On n'aura jamais vu autant de Rembrandt rassemblés: tous les tableaux du maître hollandais, 317 au total, sont réunis à Amsterdam pour une exposition de ... photographies. Il s'agit en effet de reproductions. Autre particularité de l'accrochage: les oeuvres ne sont pas représentées dans leur état actuel, marqué par le temps, mais telles qu'elles devaient paraître au sortir de l'atelier.

Le procédé fait déjà débat - une exposition de posters! Mais son initiateur Ernst van de Wetering défend avec enthousiasme «L'intégrale Rembrandt, grandeur nature», qui s'ouvre dimanche à l'ancienne Bourse d'Amsterdam.Il aurait été impossible de regrouper en un même lieu l'ensemble des Rembrandt, dispersés aujourd'hui à travers plus de 100 musées et collections privées à travers le monde. Grâce à la photographie numérique, sont reproduits en haute définition tous les tableaux du maître connus à ce jour, ainsi que 285 gravures et plus d'une centaine de dessins.

La technologie a en outre été mise à contribution pour redonner aux oeuvres un peu de leur lustre d'antan. Des pans de toile ou des panneaux de bois qui avaient été découpés et séparés ont été recollés. Les couleurs qui avaient terni ont été ravivées. Les détails engloutis par des pigments vieillissants ont été mis au jour.

A la tête du Projet de recherche Rembrandt, constitué en 1968 pour distinguer les authentiques des copies, Ernst van de Wetering examine depuis plus de 40 ans des oeuvres du maître à la loupe, au microscope et aux rayons X. Il assure qu'avec les reproductions numériques, il a découvert des détails qui lui avaient jusqu'alors échappé. «J'ai eu des surprises», confie-t-il.

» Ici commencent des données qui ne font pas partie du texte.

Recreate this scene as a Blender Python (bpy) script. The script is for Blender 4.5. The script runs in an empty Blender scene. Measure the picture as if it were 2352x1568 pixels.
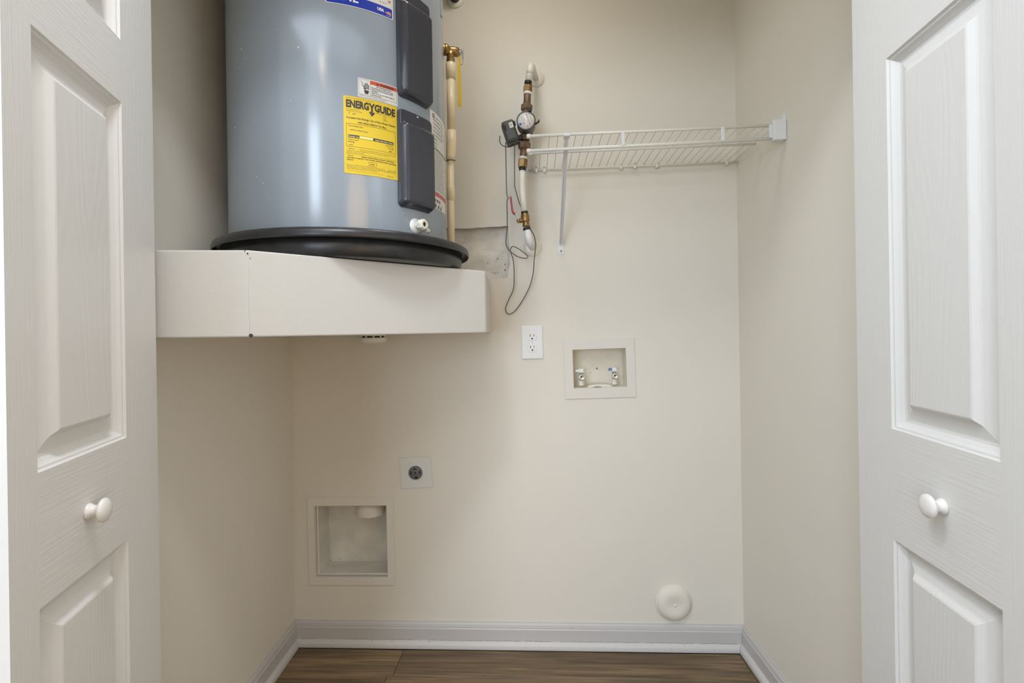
import bpy, bmesh, math, random
from mathutils import Vector, Matrix
from mathutils.geometry import tessellate_polygon
random.seed(4)
S = bpy.context.scene
COL = S.collection
PI = math.pi

# ---------------------------------------------------------------- camera
EYE = 1.086
cam_d = bpy.data.cameras.new('camera')
cam_d.sensor_width = 36.0
cam_d.lens = 1150.0 / 2352.0 * 36.0
cam_d.shift_y = -25.0 / 2352.0
cam_d.clip_start = 0.02
cam = bpy.data.objects.new('camera', cam_d)
COL.objects.link(cam)
cam.matrix_world = Matrix.Translation((0, 0, EYE)) @ Matrix.Rotation(0.0155, 4, 'Y') @ Matrix.Rotation(PI / 2, 4, 'X')
S.camera = cam

# ---------------------------------------------------------------- world, lights, exposure
w = bpy.data.worlds.new('world'); S.world = w; w.use_nodes = True
w.node_tree.nodes['Background'].inputs[0].default_value = (0.80, 0.90, 1.0, 1)
w.node_tree.nodes['Background'].inputs[1].default_value = 0.6
S.view_settings.view_transform = 'Standard'
S.view_settings.look = 'None'
S.view_settings.exposure = 0.0
S.view_settings.gamma = 1.0
S.view_settings.use_curve_mapping = False
S.cycles.max_bounces = 10
S.cycles.diffuse_bounces = 8

def area(name, loc, rot, sx, sy, power, color, shape='RECTANGLE'):
    d = bpy.data.lights.new(name, 'AREA'); d.shape = shape
    d.size = sx; d.size_y = sy; d.energy = power; d.color = color
    o = bpy.data.objects.new(name, d); COL.objects.link(o)
    o.location = loc; o.rotation_euler = rot
    return o
# daylight of the wide window at the far end of the room behind the camera
area('window_daylight', (-1.85, -4.0, 1.35), (PI / 2, 0, 0), 2.2, 1.7, 98, (0.77, 0.89, 1.07))
# cool flash light bounced off the hall ceiling, added as an area light
area('bounced_flash', (-0.86, -0.25, 2.41), (0, 0, 0), 1.28, 2.08, 25, (0.77, 0.90, 1.07))
# dimmer added bounce light beside it, for the reflection on the tank
area('ceiling_bounce_fill', (0.32, -0.45, 2.41), (0, 0, 0), 1.06, 0.95, 4.0, (0.80, 0.91, 1.05))
# ceiling lamp of the hall close to the closet door
area('hall_ceiling_lamp', (-0.26, 0.34, 2.40), (0, 0, 0), 0.24, 0.24, 10, (0.93, 0.96, 1.0), 'DISK')
# added dim fill inside the closet, brightens the upper walls
area('closet_fill_light', (-0.02, 1.22, 2.41), (0, 0, 0), 0.24, 0.24, 2.4, (1.0, 0.95, 0.86), 'DISK')
# added cool fill from the right, brightens the left door and tank
area('side_fill_light', (1.74, -0.35, 1.65), (PI / 2, 0, PI / 2), 1.2, 1.2, 7.5, (0.80, 0.91, 1.03))
# warm light: a small ceiling lamp, plus an added low fill at the right
area('warm_ceiling_lamp', (-0.42, -1.16, 2.38), (0, 0, 0), 0.14, 0.14, 3, (1.0, 0.78, 0.50), 'DISK')
area('warm_fill_light', (0.95, -0.95, 0.95), (PI / 2, 0, 0.35), 0.95, 0.95, 6.0, (1.0, 0.64, 0.28), 'DISK')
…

Ernst van de Wetering sait exactement quels types de bois Rembrandt utilisait pour ses panneaux, quelles trames il choisissait pour ses toiles et quels pigments il y appliquait. Avec ces données, et les copies réalisées par les élèves du maître à l'époque, il a pu reconstituer des oeuvres comme «La Ronde de Nuit».

Ce tableau, l'un des plus célèbres de Rembrandt, est dans un état de «ruine», à ses yeux. «C'est une épave», considère Ernst van de Wetering.

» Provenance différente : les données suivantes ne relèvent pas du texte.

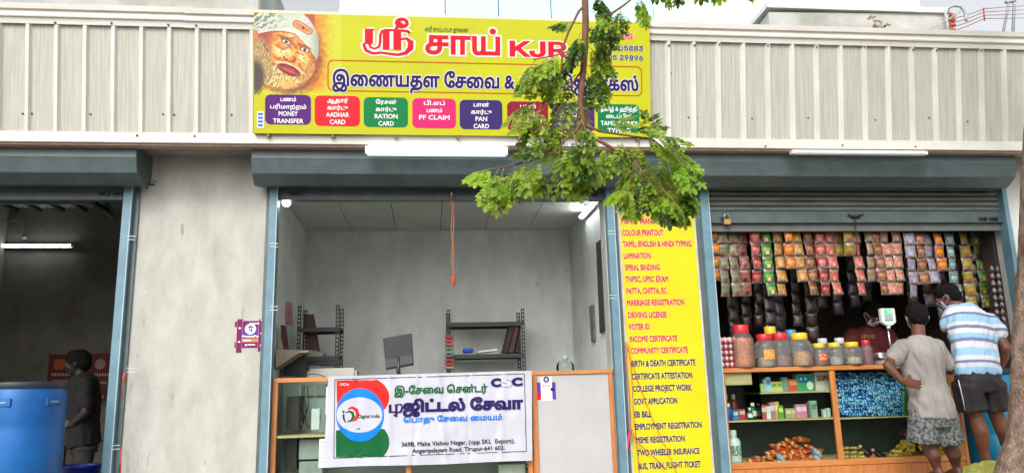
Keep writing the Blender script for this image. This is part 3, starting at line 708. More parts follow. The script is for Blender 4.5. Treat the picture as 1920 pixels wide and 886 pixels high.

L'exposition présente donc «La Ronde de Nuit» telle qu'elle figure sur les cimaises du Rijksmuseum, au côté d'une reconstitution de sa version originelle. Lorsqu'il réalise ce portrait de groupe d'une milice d'Amsterdam en 1642, Rembrandt décentre les deux personnages principaux pour créer une impression de mouvement. Au fil des ans, la toile géante a été coupée de tous côtés, davantage sur la gauche, si bien que ces personnages se sont retrouvés au beau milieu du tableau, ôtant tout élan à la composition.

L'artiste Gerrit Lundens a peint une copie réduite de «La Ronde de Nuit» seulement sept ans après son achèvement. Non seulement sa version comporte les parties amputées -dont deux figures à gauche qui avaient disparu- mais les couleurs sont aussi mieux conservées car la reproduction avait été peinte sur bois.

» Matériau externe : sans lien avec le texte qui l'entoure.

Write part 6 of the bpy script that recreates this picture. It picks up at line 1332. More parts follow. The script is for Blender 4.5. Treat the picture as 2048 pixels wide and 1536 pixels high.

Cette exposition, qui durera jusqu'à début septembre, relance un débat né il y a trois ans. Pour le 400e anniversaire de la naissance de Rembrandt, avaient été présentées des photographies de 290 de ses oeuvres, dont certaines étaient de mauvaise qualité.

En 2006, Axel Ruger, le directeur du musée Van Gogh d'Amsterdam, avait vivement critiqué ce projet: «les reproductions ne peuvent en aucun cas traduire la merveilleuse qualité tridimensionnelle des surfaces peintes de Rembrandt», avait-il estimé.

Plutôt que de tenter d'étouffer la controverse, Ernst van de Wetering a publié les remarques d'Axel Ruger en guise d'épilogue du catalogue de l'exposition. Il rappelle toutefois que Rembrandt lui-même réalisait des copies. «Mais les copies qu'il faisait de ses oeuvres étaient bien pires que les nôtres».